Details have been released on trials to test the effectiveness of drones in firefighting situations onboard ships.

In a demonstration aboard a former US Navy ship, a small quadcopter developed by researchers at Carnegie Mellon University’s Robotics Institute and spin-off company Sensible Machines flew autonomously through dark, smoke-filled compartments to map fires and locate victims.

Last autumn’s demonstration, part of a US Office of Naval Research (ONR) project called Damage Control Technologies for the 21st Century (DC-21), showed that a small drone can operate in the confined spaces inside a ship to gather situational information to guide firefighting and rescue efforts.

‘With the micro-flyer, we wanted to show that it could autonomously navigate through the narrow hallways and doors – even in dense fire smoke – and locate fires,’ said Thomas McKenna, ONR’s DC-21 program manager. ‘It succeeded at all those tasks.’

As part of the DC-21 concept, information gathered by the micro-flyer would be relayed to a large humanoid robot, the Shipboard Autonomous Firefighting Robot (SAFFiR), that would work with human firefighters to suppress fires and evacuate casualties.

 

‘Flying autonomously through narrow doorways in darkness and smoke poses a number of technical challenges for these small drones,’ said Sebastian Scherer, systems scientist at CMU’s Robotics Institute. ‘But this capability, known as ‘fast lightweight autonomy,’ will have numerous applications beyond shipboard fires, such as investigation of building fires and inspection of hazardous chemical tanks and power plant cooling towers.’
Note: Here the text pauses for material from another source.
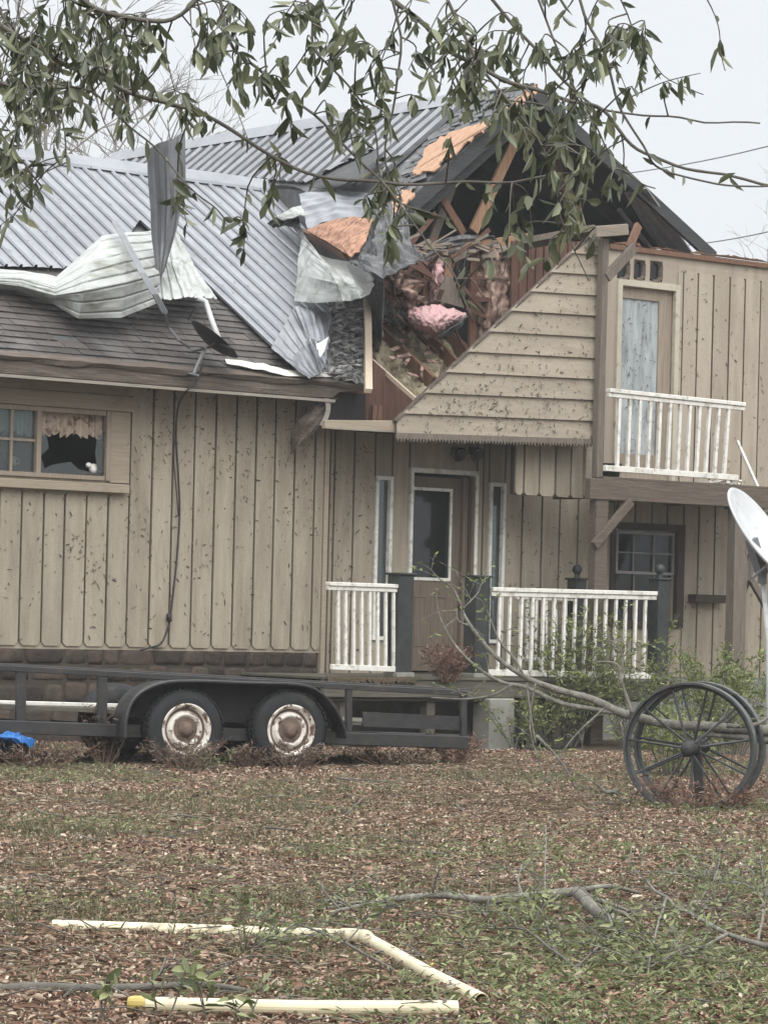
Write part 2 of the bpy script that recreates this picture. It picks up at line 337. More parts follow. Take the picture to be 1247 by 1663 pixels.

Sensible Machines built a quadrotor 23-inches wide and 12-inches high to fit through the 26-inch-wide hatches of the ex-USS Shadwell, which is being used to test firefighting techniques.

The drone was able to negotiate the tight spaces but its smaller rotors reduced its efficiency, limiting its flight time to approximatley five minutes.

Sensible Machines is now building a drone that is 16 inches wide but replaces the four rotors with a single ducted fan with two larger, counter-rotating propellers. Scherer said in a statement that the larger rotors work more efficiently and are anticipated to increase flight time to 30 minutes.

https://www.youtube.com/watch?v=g3dWQCECwlY

The primary sensor used by the drone to build its map of fire areas is a RGB-D camera - depth camera - similar to that of a Kinect game controller.

Scherer said it works better in the dark because there’s less ambient light to interfere with the infrared light the camera projects. Other researchers have tried using depth cameras to do mapping, he said, but have had limited success because they still rely primarily on visual features, with depth information used supplementally.

‘We flipped it around, using mainly the depth camera to build our maps,’ Scherer said. In addition to the RGB-D camera, the drone uses a forward-looking infrared (FLIR) camera to detect fires and people and a downward-facing optical flow camera to monitor the motion of the drone itself.

The work for ONR was supported by a Small Business Innovation Research grant to Sensible Machines for which the Robotics Institute is a subcontractor.